Abstract

There is a long tradition of civil procedural reform in Europe. In England and Wales (England), for instance, a fetish is made of reform. It is embarked upon approximately every ten years. Equally, there is a long tradition – although perhaps not one that has always been carried out consciously – which has seen national civil procedural systems across Europe converge. As Sturner noted in 2004, England is the motherland of the common law and common law procedure, but the [Woolf reforms of 1999] bring English civil procedure closer to the Continent and indicate a remarkable convergence between the different systems. To a common lawyer, the view from England would be much the same. Convergence across systems has been a feature of the recent procedural past. Notwithstanding such convergence as there has been, there have been few conscious attempts to produce common principles of European civil procedure, unlike, for instance, attempts to articulate common principles of European contract law. There have been equally few attempts to produce a common code of civil procedure for Europe. In this chapter, one such attempt, the most recent one, to develop a common code of civil procedure for Europe is examined. That attempt is the project, entitled ‘From Transnational Principles to European Rules of Civil Procedure’ (hereafter referred to as ‘the project’), being carried out jointly by the European Law Institute (the ELI) and the International Institute for the Unification of Private Law (UNIDROIT).

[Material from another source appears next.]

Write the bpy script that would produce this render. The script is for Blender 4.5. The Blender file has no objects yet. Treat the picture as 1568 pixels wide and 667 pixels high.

In particular, the project's background, methodology and early influence is examined. Finally, its potential future effect on both national and European Union civil procedure is considered. BACKGROUND TO THE PROJECT The project formally began in October 2013 via an initial exploratory workshop. Three factors lay behind its inception. The first was the lack of any principled progress, noted above, in the development of a common European Code of Civil Procedure. There is a suggestion – and it can be put no higher than that – that Sir Jack Jacob, England's leading civil procedural scholar from the 1960s until the end of the 1990s, attempted to devise a ‘uniform procedural code’ for the then European Common Market in the 1970s.